Quando si diventa genitori, infatti, si tende automaticamente ad attuare il processo di inculturazione, ossia a trasmettere ai propri figli il modo in cui si è stati cresciuti. In questo bagaglio culturale si trova anche la cosiddetta “pedagogia nera”, che si trasmette di generazione in generazione anche attraverso le fiabe; dunque, se i propri genitori erano soliti dire frasi come “Se fai il cattivo arriva il lupo cattivo”, si tenderà a fare lo stesso. Inoltre capita che i genitori, non essendo educatori professionisti, mettano in atto una serie di azioni che non sono frutto di riflessione, e talvolta questo può essere un bene, perché i bimbi hanno bisogno anche di spontaneità.

Una frase come “se non vieni ti lascio qui” o “se fai il cattivo arriva il lupo e ti porta via” che effetto ha sul bambino?

Sui bambini ha più efficacia la comunicazione non verbale rispetto a quella verbale, e quindi tutto dipende anche da come queste frasi vengono dette dai genitori. I bimbi riescono a interpretare lo stato in cui si trova il genitore, dunque a capire se dice “O vieni o ti lascio qui” perché è solo stressato e in preda a una crisi di nervi oppure se usa questa frase per regolare un suo comportamento sbagliato.

Questa "pedagogia nera" arriva da un retaggio culturale che ci portiamo avanti da tanto? 

Esatto. Pensiamo che è solo dagli anni ’90, con la convenzione ONU sui diritti dell’infanzia e l’adolescenza, che il bambino è concepito come soggetto portatore di diritti.
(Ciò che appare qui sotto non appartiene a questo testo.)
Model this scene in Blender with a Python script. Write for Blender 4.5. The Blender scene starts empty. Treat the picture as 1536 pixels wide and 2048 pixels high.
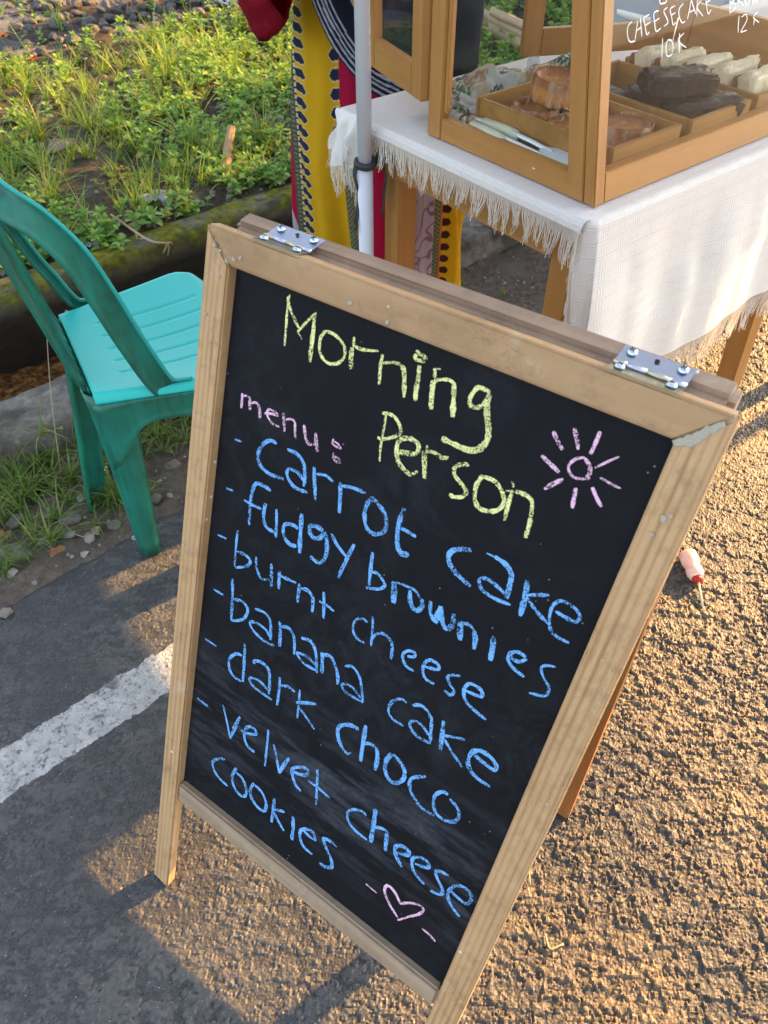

Queste trasformazioni, però, impiegano moltissimo tempo a entrare nelle pratiche, che da millenni si ripetono identiche. Per questo ancora oggi i genitori, per regolare il comportamento dei bambini, usano talvolta delle frasi che incutano loro un po’ di paura.

Se viene perpetrato l’atteggiamento di paura nell’educazione del bambino ci sono risvolti negativi?

Secondo la psicanalisi sì; dunque, se si prende coscienza di aver causato un danno al proprio bambino (una questione molto complessa), si può iniziare a chiedergli scusa, così che lui possa arrivare a interpretare le scuse comprendendole. Il problema è che chi davvero maltratta un bimbo non arriva ad averne consapevolezza, perché non ritiene di aver messo in atto un maltrattamento.

Per questo sarebbe utile che le famiglie si confrontassero tra loro e che a crescere il bambino non fossero i singoli, ma la comunità, cioè servizi per l’infanzia di qualità, che dovrebbero essere un diritto, sono infatti servizi essenziali per bambini e famiglie nella loro funzione educativa e di sostegno alla relazione. Se da un lato è vero che tutte le forme che generano paura, a lungo andare, creano un danno al bambino, dall’altro è anche vero che l’ipocrisia della nostra società  mette al centro la famiglia, ma poi la lascia sola; i bambini, in realtà, vengono educati anche dagli altri, che possono “compensare”, se educatori di professione, l’agito dei genitori, in modo complementare.

Ci tengo però a dire che è ben diversa la situazione in cui un genitore si sveglia una mattina, nervoso, e dice “Piantala, se no ti lascio qua”: è normale, succede, e il bimbo non viene certo traumatizzato a vita per questo. C’è un rischio anche nell’iper-intellettualizzazione della relazione affettiva, altro è avere e concedersi spazi per pensare alle relazioni e riflettere sulle proprie modalità di comunicazione.